Joffrey Zehnder
Principal Consultant
A daily standup meeting, according to The Scrum Guide, is a 15-minute scheduled event for the development team to organise themselves for the next 24 hours.
The team answers three standard questions: What did you do yesterday? What will you do today? Is there anything blocking your progress?
What are the common pitfalls for the success of dailies?
Time use efficiency
This factor is not only based on the communication habits of the team but also on the moderation skills of the Scrum Master. Some of the team members’ problems require more time for discussion. Here the Scrum Master has to decide whether the topic should be discussed to the end or if he should stop the discussion and continue after the daily. From our practice, we tend to use the second solution – the so-called “16th minute” to discuss the issues only with the needed team members.
Sometimes team members cannot get their thoughts to the point quickly. In this case the Scrum Master must help.
The “16th minute” usually lasts another quarter of an hour and can already be scheduled by the Scrum Master, i.e. sent out as an appointment.
Alignment of the time of the dailies
If several teams are working together, e.g. in a Scrum of Scrums or SAFe® setup, and there are dependencies between each other, the dailies should take place within the same time window. In our experience, in the morning from 9 to 11 is a good time window. This ensures that the required information from all teams is available for a possible Scrum Master exchange later.
In addition, 9 to 11 is a time window that suits most developers, especially those who start later.
Unprepared team members
For a daily to be efficient, team members should be prepared. This means that the tasks and stories are updated before the daily, the cards are moved to the correct status and each member is already thinking about what he or she wants to say.
In our experience, it’s also a good idea to change the order of speaking to ensure the daily is dynamic.
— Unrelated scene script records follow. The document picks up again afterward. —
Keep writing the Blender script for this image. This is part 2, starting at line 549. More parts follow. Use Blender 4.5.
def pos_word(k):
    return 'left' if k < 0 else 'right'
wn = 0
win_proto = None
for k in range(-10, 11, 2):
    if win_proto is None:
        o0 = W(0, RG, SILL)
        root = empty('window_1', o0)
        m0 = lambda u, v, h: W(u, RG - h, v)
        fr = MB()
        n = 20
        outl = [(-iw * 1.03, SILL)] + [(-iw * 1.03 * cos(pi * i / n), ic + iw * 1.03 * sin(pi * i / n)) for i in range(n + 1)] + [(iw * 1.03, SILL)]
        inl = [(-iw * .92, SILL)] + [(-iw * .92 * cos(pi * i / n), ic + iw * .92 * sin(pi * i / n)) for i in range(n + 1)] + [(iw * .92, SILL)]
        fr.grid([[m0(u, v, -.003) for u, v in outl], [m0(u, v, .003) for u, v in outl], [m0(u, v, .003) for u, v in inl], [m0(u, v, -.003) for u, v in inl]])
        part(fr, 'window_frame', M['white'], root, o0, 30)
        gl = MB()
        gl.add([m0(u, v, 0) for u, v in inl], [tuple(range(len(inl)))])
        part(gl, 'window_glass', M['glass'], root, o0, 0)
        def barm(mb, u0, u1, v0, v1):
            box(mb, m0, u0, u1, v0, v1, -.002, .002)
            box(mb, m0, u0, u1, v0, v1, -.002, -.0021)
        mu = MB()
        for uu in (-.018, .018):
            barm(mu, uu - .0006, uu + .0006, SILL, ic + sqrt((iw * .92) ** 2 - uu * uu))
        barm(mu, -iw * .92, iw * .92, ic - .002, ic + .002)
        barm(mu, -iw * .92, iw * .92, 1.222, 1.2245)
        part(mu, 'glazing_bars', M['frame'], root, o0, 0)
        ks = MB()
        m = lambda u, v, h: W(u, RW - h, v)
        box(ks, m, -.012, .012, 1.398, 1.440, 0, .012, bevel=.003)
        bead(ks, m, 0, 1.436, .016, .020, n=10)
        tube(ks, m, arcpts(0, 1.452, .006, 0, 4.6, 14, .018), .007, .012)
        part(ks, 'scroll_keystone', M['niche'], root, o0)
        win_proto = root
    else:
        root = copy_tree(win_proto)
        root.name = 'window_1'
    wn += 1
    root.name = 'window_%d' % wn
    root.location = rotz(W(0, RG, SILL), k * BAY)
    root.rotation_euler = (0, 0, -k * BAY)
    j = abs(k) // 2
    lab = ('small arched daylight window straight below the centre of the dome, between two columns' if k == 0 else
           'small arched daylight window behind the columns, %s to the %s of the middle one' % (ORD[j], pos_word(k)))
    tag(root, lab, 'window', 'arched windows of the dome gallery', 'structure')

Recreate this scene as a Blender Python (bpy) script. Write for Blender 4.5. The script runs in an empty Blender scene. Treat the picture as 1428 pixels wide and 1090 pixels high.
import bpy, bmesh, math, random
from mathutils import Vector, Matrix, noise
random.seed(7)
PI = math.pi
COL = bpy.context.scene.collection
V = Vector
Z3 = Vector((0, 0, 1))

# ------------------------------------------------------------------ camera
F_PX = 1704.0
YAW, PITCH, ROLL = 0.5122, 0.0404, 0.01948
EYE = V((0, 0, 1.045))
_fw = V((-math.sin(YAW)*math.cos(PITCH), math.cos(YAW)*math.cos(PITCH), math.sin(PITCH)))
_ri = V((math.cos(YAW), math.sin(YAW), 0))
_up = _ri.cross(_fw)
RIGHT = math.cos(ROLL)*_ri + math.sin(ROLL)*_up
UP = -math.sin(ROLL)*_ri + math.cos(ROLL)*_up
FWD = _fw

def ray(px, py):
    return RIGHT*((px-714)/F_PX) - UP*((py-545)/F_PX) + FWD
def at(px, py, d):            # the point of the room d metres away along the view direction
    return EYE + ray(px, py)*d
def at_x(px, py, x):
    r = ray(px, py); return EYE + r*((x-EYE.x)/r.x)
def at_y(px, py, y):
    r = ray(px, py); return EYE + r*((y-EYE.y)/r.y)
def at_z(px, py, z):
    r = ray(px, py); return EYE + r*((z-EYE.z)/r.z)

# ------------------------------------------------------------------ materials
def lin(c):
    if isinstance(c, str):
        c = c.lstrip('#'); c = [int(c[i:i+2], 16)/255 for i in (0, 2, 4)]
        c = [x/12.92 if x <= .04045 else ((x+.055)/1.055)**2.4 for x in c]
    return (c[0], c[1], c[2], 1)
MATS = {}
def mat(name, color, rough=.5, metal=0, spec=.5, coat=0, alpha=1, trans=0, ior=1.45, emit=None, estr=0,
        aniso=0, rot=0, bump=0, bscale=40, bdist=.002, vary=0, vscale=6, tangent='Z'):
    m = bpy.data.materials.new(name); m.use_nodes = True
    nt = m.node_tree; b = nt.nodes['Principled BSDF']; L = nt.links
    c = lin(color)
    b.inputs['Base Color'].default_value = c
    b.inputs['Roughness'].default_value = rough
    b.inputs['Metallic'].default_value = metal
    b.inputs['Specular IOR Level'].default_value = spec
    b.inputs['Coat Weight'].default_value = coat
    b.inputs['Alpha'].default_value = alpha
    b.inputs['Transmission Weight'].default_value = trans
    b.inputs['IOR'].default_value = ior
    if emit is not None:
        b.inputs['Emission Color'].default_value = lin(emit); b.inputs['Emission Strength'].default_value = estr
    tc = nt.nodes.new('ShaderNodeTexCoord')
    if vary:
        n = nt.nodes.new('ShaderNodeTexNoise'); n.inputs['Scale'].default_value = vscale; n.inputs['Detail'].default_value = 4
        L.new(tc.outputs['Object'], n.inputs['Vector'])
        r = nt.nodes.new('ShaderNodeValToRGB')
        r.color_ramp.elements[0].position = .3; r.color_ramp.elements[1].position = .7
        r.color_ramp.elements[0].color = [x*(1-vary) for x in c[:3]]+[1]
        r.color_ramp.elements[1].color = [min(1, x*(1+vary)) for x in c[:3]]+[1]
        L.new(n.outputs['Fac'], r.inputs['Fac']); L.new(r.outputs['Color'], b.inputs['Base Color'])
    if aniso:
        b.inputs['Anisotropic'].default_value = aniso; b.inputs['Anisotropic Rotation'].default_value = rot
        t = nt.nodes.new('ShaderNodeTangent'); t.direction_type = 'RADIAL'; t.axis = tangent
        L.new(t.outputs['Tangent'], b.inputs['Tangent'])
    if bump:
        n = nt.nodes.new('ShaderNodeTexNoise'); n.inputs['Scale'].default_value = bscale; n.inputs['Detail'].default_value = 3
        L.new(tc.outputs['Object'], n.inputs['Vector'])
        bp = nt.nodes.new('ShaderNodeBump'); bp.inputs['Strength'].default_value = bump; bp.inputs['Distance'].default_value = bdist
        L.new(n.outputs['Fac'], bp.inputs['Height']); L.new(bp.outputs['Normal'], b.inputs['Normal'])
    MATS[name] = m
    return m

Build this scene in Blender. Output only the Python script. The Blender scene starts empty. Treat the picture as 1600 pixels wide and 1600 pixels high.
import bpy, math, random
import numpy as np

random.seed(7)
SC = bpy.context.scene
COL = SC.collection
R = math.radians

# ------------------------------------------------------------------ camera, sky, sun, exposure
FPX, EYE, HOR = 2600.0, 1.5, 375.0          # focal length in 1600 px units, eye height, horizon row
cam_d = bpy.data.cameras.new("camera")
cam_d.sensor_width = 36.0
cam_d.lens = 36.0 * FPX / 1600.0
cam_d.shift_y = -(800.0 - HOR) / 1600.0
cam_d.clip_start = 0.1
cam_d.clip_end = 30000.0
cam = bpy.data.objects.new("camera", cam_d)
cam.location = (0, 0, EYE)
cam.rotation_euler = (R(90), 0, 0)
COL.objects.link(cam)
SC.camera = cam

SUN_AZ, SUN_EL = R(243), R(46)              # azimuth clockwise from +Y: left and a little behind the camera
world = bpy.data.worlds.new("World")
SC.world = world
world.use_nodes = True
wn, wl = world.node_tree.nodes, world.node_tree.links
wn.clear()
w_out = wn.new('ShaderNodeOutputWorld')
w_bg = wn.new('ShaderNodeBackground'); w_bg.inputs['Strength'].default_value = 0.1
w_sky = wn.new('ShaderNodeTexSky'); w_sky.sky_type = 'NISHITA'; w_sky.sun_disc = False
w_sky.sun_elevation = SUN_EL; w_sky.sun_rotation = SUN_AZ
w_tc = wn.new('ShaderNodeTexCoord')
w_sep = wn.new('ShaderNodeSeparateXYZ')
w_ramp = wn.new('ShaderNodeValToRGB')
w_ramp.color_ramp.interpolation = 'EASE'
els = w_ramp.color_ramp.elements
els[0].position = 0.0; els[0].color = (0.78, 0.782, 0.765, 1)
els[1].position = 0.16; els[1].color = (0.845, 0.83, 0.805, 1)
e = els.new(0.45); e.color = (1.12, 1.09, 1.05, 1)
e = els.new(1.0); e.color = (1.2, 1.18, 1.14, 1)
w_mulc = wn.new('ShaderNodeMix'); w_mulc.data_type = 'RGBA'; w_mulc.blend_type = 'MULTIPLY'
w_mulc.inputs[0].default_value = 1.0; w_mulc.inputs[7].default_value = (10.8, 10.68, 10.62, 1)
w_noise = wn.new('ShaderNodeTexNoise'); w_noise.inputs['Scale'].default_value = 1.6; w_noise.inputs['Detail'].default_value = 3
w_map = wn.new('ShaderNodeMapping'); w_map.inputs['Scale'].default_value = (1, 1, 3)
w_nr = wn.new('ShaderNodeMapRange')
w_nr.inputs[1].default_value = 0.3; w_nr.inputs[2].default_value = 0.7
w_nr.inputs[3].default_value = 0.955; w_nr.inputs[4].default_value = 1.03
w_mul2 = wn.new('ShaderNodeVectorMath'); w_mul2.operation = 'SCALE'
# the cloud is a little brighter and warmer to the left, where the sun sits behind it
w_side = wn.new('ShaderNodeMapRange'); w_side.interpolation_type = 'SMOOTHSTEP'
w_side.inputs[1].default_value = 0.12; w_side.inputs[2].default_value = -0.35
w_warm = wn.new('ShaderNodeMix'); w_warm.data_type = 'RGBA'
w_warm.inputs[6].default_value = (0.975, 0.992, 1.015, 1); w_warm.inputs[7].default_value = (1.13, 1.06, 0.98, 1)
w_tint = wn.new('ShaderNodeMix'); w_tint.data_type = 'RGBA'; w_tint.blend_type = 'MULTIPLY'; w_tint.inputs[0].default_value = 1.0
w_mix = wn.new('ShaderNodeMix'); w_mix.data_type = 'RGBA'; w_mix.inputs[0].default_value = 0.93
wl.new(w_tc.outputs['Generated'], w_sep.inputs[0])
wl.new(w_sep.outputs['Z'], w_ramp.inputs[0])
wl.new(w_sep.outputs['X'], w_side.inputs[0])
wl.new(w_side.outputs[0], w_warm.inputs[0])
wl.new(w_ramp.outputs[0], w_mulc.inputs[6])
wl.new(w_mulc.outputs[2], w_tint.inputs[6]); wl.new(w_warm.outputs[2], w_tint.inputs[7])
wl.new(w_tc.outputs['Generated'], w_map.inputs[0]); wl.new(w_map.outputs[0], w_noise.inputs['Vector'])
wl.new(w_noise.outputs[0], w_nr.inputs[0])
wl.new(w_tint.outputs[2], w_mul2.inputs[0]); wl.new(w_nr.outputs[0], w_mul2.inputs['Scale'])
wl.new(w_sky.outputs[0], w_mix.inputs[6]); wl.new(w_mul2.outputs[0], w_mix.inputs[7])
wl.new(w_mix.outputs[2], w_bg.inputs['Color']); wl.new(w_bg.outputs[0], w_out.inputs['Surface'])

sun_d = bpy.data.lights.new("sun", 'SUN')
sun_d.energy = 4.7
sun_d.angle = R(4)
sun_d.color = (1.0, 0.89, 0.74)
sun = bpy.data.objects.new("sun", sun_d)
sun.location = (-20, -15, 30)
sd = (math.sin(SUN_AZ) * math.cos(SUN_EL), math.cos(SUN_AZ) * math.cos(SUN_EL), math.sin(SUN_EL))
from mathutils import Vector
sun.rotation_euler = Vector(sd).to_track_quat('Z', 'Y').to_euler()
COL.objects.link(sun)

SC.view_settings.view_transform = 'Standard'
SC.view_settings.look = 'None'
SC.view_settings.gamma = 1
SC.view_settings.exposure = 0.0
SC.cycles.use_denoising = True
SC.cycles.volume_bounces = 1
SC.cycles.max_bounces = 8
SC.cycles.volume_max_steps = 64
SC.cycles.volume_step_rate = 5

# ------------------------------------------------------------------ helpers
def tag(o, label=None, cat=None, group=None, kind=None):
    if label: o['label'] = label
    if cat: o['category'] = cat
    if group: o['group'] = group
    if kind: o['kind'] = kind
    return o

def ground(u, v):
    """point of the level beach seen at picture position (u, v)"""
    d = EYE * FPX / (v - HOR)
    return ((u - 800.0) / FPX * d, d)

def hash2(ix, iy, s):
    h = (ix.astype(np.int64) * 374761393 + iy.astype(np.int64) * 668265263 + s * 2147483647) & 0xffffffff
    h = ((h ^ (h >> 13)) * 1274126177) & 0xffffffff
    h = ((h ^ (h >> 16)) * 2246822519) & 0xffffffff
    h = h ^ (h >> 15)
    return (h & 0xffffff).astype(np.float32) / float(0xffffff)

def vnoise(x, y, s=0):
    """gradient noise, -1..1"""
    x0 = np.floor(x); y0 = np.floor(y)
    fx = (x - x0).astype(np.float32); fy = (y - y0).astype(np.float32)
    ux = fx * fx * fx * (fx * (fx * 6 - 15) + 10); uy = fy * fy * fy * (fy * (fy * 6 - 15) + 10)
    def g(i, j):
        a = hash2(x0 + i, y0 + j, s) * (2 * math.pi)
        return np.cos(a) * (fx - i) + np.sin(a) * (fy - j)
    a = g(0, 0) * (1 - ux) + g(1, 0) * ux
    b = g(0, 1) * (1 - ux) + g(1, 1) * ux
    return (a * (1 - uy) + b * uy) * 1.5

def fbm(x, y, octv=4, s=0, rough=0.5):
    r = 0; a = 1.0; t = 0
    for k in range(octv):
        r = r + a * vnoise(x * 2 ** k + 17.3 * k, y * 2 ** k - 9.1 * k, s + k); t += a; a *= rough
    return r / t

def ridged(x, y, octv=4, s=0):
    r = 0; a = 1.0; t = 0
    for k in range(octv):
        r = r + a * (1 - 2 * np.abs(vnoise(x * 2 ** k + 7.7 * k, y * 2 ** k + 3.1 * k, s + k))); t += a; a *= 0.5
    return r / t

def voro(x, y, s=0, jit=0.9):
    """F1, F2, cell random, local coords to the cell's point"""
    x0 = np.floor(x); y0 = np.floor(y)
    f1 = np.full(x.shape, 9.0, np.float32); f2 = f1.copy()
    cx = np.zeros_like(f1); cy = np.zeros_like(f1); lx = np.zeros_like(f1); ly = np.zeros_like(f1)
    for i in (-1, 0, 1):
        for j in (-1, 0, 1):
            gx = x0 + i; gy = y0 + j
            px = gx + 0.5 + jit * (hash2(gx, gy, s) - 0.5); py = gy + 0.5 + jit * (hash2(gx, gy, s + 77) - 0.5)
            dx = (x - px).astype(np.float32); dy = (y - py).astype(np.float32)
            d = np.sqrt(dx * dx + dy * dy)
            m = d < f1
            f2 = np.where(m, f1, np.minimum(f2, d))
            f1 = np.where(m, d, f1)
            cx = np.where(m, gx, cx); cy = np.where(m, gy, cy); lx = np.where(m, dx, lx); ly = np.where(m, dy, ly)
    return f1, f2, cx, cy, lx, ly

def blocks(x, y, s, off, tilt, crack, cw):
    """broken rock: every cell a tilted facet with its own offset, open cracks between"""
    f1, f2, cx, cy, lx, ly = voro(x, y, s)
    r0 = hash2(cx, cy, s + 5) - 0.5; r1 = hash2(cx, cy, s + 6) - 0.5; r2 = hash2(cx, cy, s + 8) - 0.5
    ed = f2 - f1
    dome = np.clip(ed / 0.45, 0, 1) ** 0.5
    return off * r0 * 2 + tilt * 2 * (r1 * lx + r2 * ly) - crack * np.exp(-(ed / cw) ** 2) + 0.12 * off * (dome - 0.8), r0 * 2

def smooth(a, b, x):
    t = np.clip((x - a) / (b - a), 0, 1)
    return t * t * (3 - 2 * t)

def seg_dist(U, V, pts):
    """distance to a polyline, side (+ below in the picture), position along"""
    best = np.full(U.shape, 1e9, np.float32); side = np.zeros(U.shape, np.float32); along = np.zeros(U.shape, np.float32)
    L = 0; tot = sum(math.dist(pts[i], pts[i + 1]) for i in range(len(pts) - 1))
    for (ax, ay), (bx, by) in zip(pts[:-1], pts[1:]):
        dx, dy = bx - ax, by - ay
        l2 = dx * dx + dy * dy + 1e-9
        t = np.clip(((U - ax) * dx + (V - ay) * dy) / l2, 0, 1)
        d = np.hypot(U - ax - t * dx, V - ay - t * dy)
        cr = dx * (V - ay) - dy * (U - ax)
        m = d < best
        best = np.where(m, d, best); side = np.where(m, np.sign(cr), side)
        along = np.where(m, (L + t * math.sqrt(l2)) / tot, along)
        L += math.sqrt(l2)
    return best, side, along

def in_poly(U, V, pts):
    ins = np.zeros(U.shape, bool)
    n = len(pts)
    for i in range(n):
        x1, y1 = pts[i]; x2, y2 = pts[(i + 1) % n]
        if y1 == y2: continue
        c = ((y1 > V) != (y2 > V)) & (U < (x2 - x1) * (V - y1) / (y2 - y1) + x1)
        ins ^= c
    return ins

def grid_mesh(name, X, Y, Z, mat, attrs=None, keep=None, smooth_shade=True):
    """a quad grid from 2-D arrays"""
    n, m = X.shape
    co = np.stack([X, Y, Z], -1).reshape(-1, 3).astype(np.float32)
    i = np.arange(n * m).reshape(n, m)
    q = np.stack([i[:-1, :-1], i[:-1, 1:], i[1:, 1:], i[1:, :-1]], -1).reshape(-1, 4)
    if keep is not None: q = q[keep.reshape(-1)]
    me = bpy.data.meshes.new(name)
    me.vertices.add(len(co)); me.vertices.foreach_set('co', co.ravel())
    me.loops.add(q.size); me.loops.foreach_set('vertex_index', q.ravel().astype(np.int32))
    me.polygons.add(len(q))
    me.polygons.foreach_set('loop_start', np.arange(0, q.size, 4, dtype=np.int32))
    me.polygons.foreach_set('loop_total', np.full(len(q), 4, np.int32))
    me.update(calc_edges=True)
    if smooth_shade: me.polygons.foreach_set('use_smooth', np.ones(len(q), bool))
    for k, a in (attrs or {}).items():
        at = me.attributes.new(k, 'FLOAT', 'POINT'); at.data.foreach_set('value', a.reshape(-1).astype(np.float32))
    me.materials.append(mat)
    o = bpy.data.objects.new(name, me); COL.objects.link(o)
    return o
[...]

Scrum Master only as a moderator, not a micromanager
The Daily is there so that the team find out from each other who is working on what. It is explicitly not meant as an opportunity to report the status of the team to the Scrum Master. The Scrum Master is “only” the coach and moderator. This also means that he does not assign work to the team and that the team members are not accountable to him. The team should be self-organised and the Scrum Master supports and coaches the team on this.